- _BRIEF_: Return the lines below exactly, from the first line to the line that contains "FWD = Vector((0, math.cos(TH), -math.sin(TH)));". Leave out pictures.

- _DATA SECTION_:
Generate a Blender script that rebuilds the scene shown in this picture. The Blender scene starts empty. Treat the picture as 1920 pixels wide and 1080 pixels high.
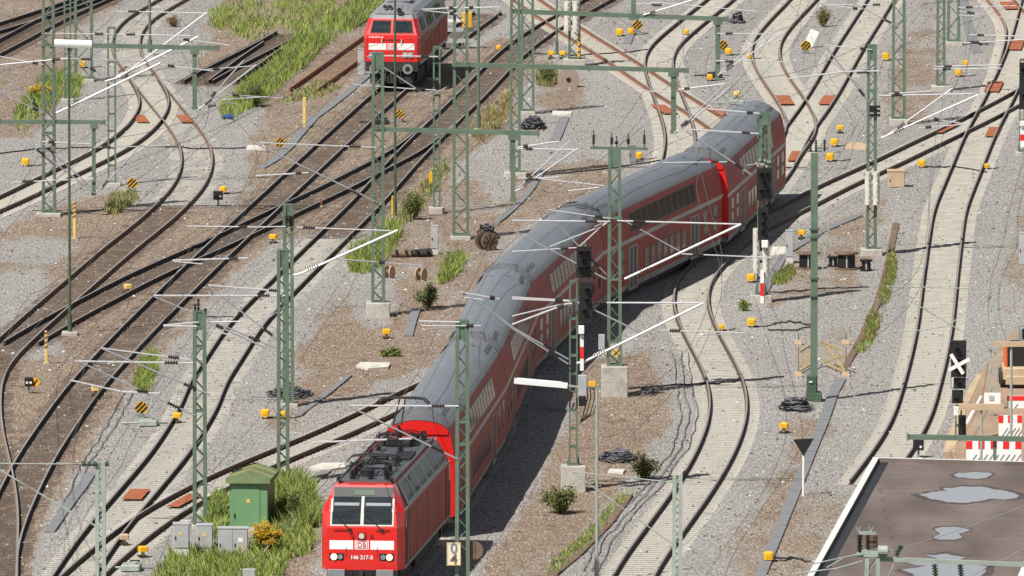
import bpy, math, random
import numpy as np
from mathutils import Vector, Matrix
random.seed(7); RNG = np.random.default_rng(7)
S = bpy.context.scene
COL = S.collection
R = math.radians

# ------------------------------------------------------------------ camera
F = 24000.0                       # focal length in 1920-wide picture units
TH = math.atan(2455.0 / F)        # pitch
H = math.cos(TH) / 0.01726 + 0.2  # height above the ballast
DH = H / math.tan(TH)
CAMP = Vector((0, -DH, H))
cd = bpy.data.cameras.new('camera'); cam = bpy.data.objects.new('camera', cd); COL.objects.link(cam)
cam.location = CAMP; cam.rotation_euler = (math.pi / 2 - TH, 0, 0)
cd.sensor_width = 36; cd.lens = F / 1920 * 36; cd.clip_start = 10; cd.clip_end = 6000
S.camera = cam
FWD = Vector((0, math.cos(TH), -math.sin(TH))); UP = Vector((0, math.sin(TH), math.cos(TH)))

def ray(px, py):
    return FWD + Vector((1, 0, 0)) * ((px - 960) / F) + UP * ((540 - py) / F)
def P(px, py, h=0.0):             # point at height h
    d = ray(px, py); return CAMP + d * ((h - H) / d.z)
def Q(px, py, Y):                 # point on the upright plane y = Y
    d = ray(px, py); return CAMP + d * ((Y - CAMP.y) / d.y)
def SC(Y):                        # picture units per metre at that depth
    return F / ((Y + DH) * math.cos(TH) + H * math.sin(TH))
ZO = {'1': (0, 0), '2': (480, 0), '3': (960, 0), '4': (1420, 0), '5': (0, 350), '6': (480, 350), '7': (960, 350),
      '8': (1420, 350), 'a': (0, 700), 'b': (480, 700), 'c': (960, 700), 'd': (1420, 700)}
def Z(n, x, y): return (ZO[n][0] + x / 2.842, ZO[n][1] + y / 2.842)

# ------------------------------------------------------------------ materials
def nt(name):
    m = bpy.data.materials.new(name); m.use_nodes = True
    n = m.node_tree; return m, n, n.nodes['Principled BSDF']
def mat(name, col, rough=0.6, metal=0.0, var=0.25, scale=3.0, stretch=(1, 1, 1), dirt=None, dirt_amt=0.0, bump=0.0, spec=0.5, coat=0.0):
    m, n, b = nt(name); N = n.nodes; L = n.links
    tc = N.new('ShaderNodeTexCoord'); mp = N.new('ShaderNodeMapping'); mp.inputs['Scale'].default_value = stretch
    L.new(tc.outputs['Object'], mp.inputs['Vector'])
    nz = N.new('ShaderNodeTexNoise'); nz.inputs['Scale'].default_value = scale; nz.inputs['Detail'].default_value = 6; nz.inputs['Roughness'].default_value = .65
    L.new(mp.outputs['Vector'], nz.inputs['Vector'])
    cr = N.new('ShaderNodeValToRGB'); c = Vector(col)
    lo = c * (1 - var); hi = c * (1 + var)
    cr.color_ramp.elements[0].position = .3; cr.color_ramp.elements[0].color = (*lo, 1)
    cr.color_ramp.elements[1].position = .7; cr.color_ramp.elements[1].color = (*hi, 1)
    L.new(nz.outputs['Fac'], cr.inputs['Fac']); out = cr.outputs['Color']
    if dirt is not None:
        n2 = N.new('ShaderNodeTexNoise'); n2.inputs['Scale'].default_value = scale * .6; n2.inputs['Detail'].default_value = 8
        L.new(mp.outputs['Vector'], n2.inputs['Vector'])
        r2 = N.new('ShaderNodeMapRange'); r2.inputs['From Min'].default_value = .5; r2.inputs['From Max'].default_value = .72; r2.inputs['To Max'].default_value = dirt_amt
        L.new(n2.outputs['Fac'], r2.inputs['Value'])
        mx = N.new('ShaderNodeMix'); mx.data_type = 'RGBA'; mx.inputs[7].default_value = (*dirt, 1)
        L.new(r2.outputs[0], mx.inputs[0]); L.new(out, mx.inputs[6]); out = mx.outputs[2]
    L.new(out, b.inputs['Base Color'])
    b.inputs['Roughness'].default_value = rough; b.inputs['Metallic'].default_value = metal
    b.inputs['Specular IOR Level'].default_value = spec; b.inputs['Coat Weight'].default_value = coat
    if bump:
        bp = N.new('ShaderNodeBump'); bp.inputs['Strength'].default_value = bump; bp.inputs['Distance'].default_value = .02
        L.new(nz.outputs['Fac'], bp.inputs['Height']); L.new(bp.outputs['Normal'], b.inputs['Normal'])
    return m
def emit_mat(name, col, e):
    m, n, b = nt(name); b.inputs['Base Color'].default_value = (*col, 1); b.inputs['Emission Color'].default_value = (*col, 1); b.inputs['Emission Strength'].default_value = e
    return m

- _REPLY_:
Generate a Blender script that rebuilds the scene shown in this picture. The Blender scene starts empty. Treat the picture as 1920 pixels wide and 1080 pixels high.
import bpy, math, random
import numpy as np
from mathutils import Vector, Matrix
random.seed(7); RNG = np.random.default_rng(7)
S = bpy.context.scene
COL = S.collection
R = math.radians

# ------------------------------------------------------------------ camera
F = 24000.0                       # focal length in 1920-wide picture units
TH = math.atan(2455.0 / F)        # pitch
H = math.cos(TH) / 0.01726 + 0.2  # height above the ballast
DH = H / math.tan(TH)
CAMP = Vector((0, -DH, H))
cd = bpy.data.cameras.new('camera'); cam = bpy.data.objects.new('camera', cd); COL.objects.link(cam)
cam.location = CAMP; cam.rotation_euler = (math.pi / 2 - TH, 0, 0)
cd.sensor_width = 36; cd.lens = F / 1920 * 36; cd.clip_start = 10; cd.clip_end = 6000
S.camera = cam
FWD = Vector((0, math.cos(TH), -math.sin(TH))); UP = Vector((0, math.sin(TH), math.cos(TH)))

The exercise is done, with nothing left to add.